Wednesday 13 January 2010

Refreshingly un-Home-Owner-Ist

The comments following an article in The Daily Mail celebrating house price increases are almost unanimously aghast. Paul, London on 13/1/2010 at 11:38 says it best:

"[a Conservative election victory in 2010, and the] associated changes to planning policy, could result in further upward price pressure in the medium term as the supply of new housing is further restricted"

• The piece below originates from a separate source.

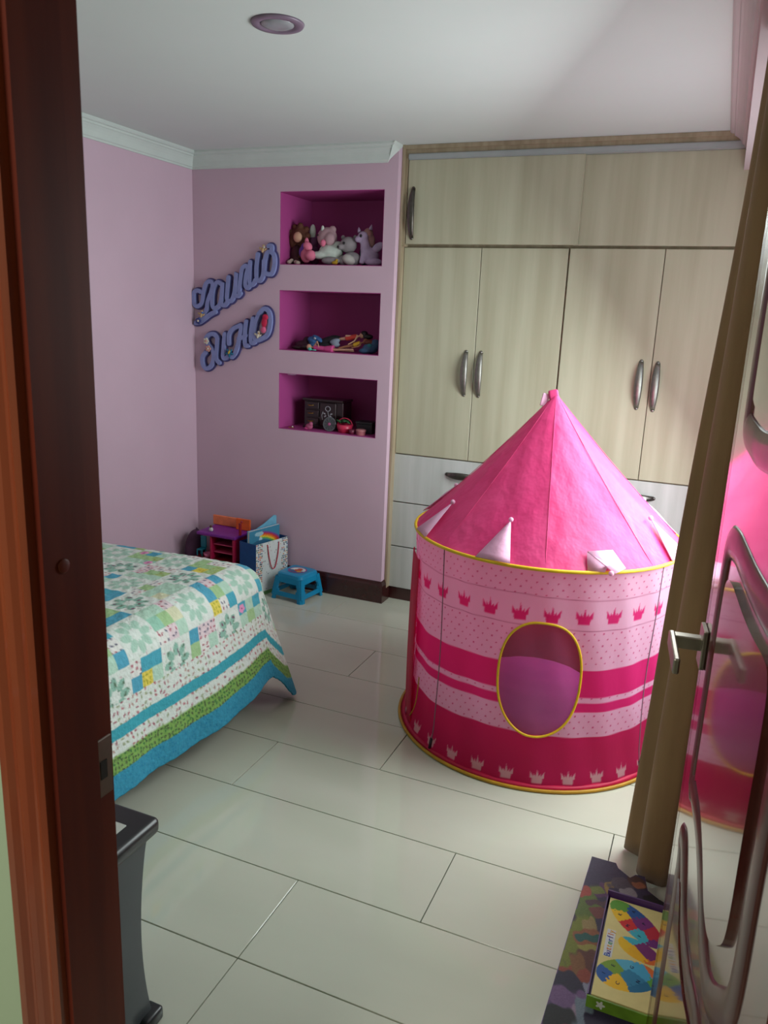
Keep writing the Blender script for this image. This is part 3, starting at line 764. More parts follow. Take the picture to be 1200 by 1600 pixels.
blob('body', [ell((-2.080, fy+.03, 1.90), (.024, .024, .035)), ell((-2.08, fy+.04, 1.83), (.030, .028, .055))], cm('plush_mauve', (120, 70, 110), .9), t, .005)
t = soft('pink_pony_toy', 'pink and violet pony toy tucked between the doll and the white bear', 'soft toy', (-2.07, fy-.04, NB))
blob('body', [ell((-2.070, fy-.055, 1.868), (.028, .022, .022), (0, .6, 0)), ell((-2.085, fy-.04, 1.893), (.012, .012, .022)), ell((-2.09, fy-.035, 1.825), (.032, .025, .04))], PKP, t, .005)
blob('mane', [ell((-2.103, fy-.035, 1.855), (.018, .018, .034)), ell((-2.117, fy-.03, 1.84), (.018, .018, .03))], cm('violet_mane', (110, 70, 160), .9), t, .005)
mk('eye', ell((-2.062, fy-.066, 1.872), .006), EY, t, smooth=True)
t = soft('bear_toy', 'big white and pink soft bear slumped in the middle of the top niche', 'soft toy', (-1.97, fy-.02, NB))
blob('body', [ell((-1.955, fy-.01, 1.835), (.070, .05, .050), (0, .3, 0)), ell((-2.005, fy-.045, 1.824), (.05, .022, .020), (0, .12, 0)), ell((-1.92, fy-.0, 1.865), (.035, .035, .035))], WH, t, .006)
blob('head', [ell((-1.985, fy, 1.915), (.056, .045, .055)), ell((-1.955, fy-.03, 1.905), (.030, .025, .035))], cm('plush_blush', (186, 150, 158), .9), t, .006)
blob('ear', [ell((-2.000, fy-.025, 1.955), (.010, .008, .022))], WH, t, .004)
blob('ear', [ell((-1.955, fy-.0, 1.955), (.022, .014, .022))], cm('plush_blush', (186, 150, 158)), t, .005)
blob('muzzle', [ell((-1.982, fy-.052, 1.885), (.015, .012, .019))], PKP, t, .004)
blob('paw', [ell((-2.048, fy-.062, 1.822), (.030, .022, .028))], PKP, t, .005)
blob('leg', [ell((-1.93, fy-.06, 1.797), (.055, .022, .020))], cm('plush_grey', (150, 142, 146)), t, .005)
mk('eye', ell((-2.018, fy-.045, 1.925), .005), EY, t, smooth=True)
t = soft('duck_toy', 'tiny yellow toy lying at the feet of the white bear', 'toy', (-1.895, fy-.07, NB))
blob('body', [ell((-1.90, fy-.075, 1.786), (.018, .012, .010)), ell((-1.888, fy-.078, 1.798), (.008, .008, .008))], cm('toy_yellow', (200, 160, 40)), t, .003)
t = soft('grey_bear_toy', 'grey soft bear with dark eyes and a white paw in the top niche', 'soft toy', (-1.84, fy, NB))
blob('head', [ell((-1.855, fy-.01, 1.880), (.046, .04, .042)), ell((-1.885, fy-.04, 1.868), (.020, .018, .016))], GRY, t, .006)
for x in (-1.895, -1.825): blob('ear', [ell((x, fy+.005, 1.918), (.013, .008, .013))], GRY, t, .004)
blob('body', [ell((-1.830, fy-.02, 1.81), (.05, .04, .036)), ell((-1.87, fy-.035, 1.80), (.03, .03, .025))], GRY, t, .006)
blob('leg', [ell((-1.830, fy-.055, 1.803), (.038, .024, .026), (0, .4, 0))], cm('plush_pale', (196, 190, 186), .9), t, .005)
mk('eye', ell((-1.862, fy-.053, 1.885), .0065), EY, t, smooth=True)
mk('nose', ell((-1.893, fy-.058, 1.866), .006), EY, t, smooth=True)
t = soft('teal_toy', 'dark teal soft toy squeezed between the grey bear and the unicorn', 'soft toy', (-1.79, fy+.02, NB))
blob('body', [ell((-1.795, fy+.07, 1.838), (.032, .03, .064))], cm('plush_teal', (30, 96, 104), .9), t, .006)
t = soft('unicorn_toy', 'lilac unicorn soft toy with a dusty pink mane, right side of the top niche', 'soft toy', (-1.745, fy-.01, NB))
blob('body', [ell((-1.772, fy-.015, 1.918), (.030, .026, .030)), ell((-1.790, fy-.035, 1.905), (.018, .016, .016)), tube([(-1.765, fy-.01, 1.90), (-1.755, fy-.005, 1.84)], [.022, .032], 10),
     ell((-1.735, fy, 1.825), (.050, .035, .045)), ell((-1.70, fy-.03, 1.795), (.05, .025, .020)), tube([(-1.765, fy-.02, 1.84), (-1.768, fy-.035, 1.785)], .014, 8)], LAV, t, .006)
blob('mane', [ell((-1.752, fy+.005, 1.935), (.028, .022, .030)), ell((-1.735, fy+.012, 1.90), (.020, .018, .035))], cm('mane_rose', (176, 130, 126), .9), t, .005)
for x, z in ((-1.795, 1.95), (-1.733, 1.962)): mk('ear', tr(lathe([(.010, 0), (.008, .012), (.001, .026)], 10), (x, fy-.01, z-.008), (0, .2*(1 if x > -1.76 else -1), 0)), LAV, t, smooth=True)
mk('eye', ell((-1.772, fy-.042, 1.922), (.007, .004, .008)), EY, t, smooth=True)
t = soft('beige_toy', 'beige soft toy leaning in the right corner of the top niche', 'soft toy', (-1.66, fy+.03, NB))
blob('body', [ell((-1.662, fy+.07, 1.925), (.034, .03, .045)), ell((-1.662, fy+.07, 1.84), (.036, .033, .066))], cm('plush_beige', (160, 134, 128), .9), t, .006)
blob('wing', [ell((-1.690, fy-.01, 1.868), (.040, .012, .022), (0, -.6, 0))], LAV, t, .005)

# middle niche: heap of dolls
NB = 1.333
def lying_doll(name, label, hd, hip, feet, arms, skin, top_, skirt, hair, hairblobs):
    hd, hip = Vector(hd), Vector(hip)
    t = thing(name, label, 'doll', (hip.x, hip.y, NB))
    d = (hip-hd).normalized(); sh = hd+d*.028
    limbs = [tube([sh, hip], [.011, .012], 10), tube([hd, sh], .005, 8), ell(hd, (.015, .014, .016))]
    for a in feet: limbs.append(tube([hip]+[Vector(q) for q in a], [.010, .007, .005][:1+len(a)], 8))
    for a in arms: limbs.append(tube([sh]+[Vector(q) for q in a], [.006, .005, .004][:1+len(a)], 8))
    blob('body', limbs, skin, t, .0035)
    blob('bodice', [tube([sh+d*.002, hip], [.014, .014], 10)], top_, t, .004)
    if skirt: blob('skirt', [tube([hip-d*.01, hip+d*.045], [.014, .026], 12)], skirt, t, .004)
    blob('hair', [ell(q, r__) for q, r__ in hairblobs], hair, t, .004)
    return t
fy = 3.86
lying_doll('fashion_doll', 'doll in a pink dress lying at the front edge of the middle niche', (-2.055, fy-.03, 1.352), (-1.955, fy-.025, 1.346), [[(-1.89, fy-.03, 1.345), (-1.79, fy-.03, 1.352)], [(-1.89, fy-.01, 1.344), (-1.80, fy, 1.342)]],
           [[(-2.0, fy-.04, 1.385), (-1.985, fy-.05, 1.352)]], SK, cm('doll_pink', (220, 80, 150)), cm('doll_pink', (220, 80, 150)), cm('doll_dark_hair', (40, 22, 20), .5), [((-2.085, fy-.02, 1.350), (.03, .02, .014)), ((-2.13, fy-.015, 1.345), (.04, .022, .012)), ((-2.066, fy-.02, 1.36), (.014, .016, .013))])
lying_doll('fashion_doll', 'doll in a red and orange top lying behind the pink-dressed doll', (-1.765, fy+.02, 1.425), (-1.86, fy+.02, 1.405), [[(-1.90, fy+.02, 1.40), (-1.93, fy, 1.375)]],
           [[(-1.80, fy, 1.395), (-1.83, fy-.02, 1.375)], [(-1.86, fy+.01, 1.42)]], SK, cm('doll_red', (196, 60, 50)), None, cm('doll_black_hair', (18, 14, 16), .5), [((-1.755, fy+.025, 1.436), (.02, .02, .014)), ((-1.73, fy+.02, 1.42), (.03, .02, .014))])
lying_doll('fashion_doll', 'brown-haired doll lying at the right end of the heap in the middle niche', (-1.735, fy-.0, 1.395), (-1.80, fy-.01, 1.372), [[(-1.85, fy-.02, 1.362), (-1.88, fy-.03, 1.353)]],
           [[(-1.76, fy-.03, 1.37), (-1.80, fy-.04, 1.36)]], cm('doll_tan', (150, 96, 70)), cm('doll_gold', (210, 160, 40), .35), None, cm('doll_auburn', (110, 46, 30), .6), [((-1.715, fy+.0, 1.392), (.032, .022, .016)), ((-1.69, fy+.0, 1.378), (.03, .02, .014))])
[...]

This author of this article celebrates this as good news. It doesn't matter that successive generations of hard-working young families will never have the opportunity of owning their own home, just as long as the existing generation of home-owners can continue to cash-in. "Thank goodness" indeed.

Unbelievable...

7 comments:

CFD Ed said...

It is a fact that many homeowners will have children too, so are probably very aware of their difficulties getting on the housing ladder.

Even Daily Male reading home owners :-)

James Higham said...

So no change there then - no chance of anybody new owning a home.

James Dowden said...

We need to get rid of the dumb civil service development control culture and tax the unimproved value of land before we get any progress here.

Mark Wadsworth said...

PA, exactly. The fact that most people have children is the Achilles' Heel of Home-Owner-Ism, and the easiest point of attack.

JH, and once the Tories are in, it will get even harder, that is their raison d'etre.

JD, having campaigned for LVT (and liberalising planning laws, and, as of late, building more council houses) for a couple of years, I have realised I am banging my head against a brick wall.

My new strategy is to lay into Home-Owner-Ism (as distinct from homeownership!), in the vague hope that having won that argument, people ask me what the solution is.

CFD Ed said...

A thought occurrs...

Will it help when all the baby boomers decide to sell up and downsize... Some will then use some of the equity to assist their children. Though this may be viwed as "unfair" by the state.

Also, provided inheritance tax hasn't been raised to 110% by then to foster help"equality", will the momey raised from the sale of properties allow the children of the owners to buy or upgrade.

Mark Wadsworth said...

Phil, no it won't help.

Wouldn't people rather be able to afford to buy somewhere nice in their 20s under their own steam, or be forced to wait until parents die or downsize to "help" them buy somewhere hugely overpriced?

And wouldn't parents, in turn, rather spend their money on themselves?

CFD Ed said...

My argument was essentially that like much else the population bulge of the baby boomers like much else impacted on the housing market.

That coming at the same time as the resurgence of the meme of owning you own property, as opposed to say renting.

Once the hump is passed things may get moving again, provided some other form of population increase does not maintain the scarcity.

My Parents lived in private rented accomodation until they could afford to buy a home in their early 40s.

When they later downsized they didn't keep all the equity but shared it round.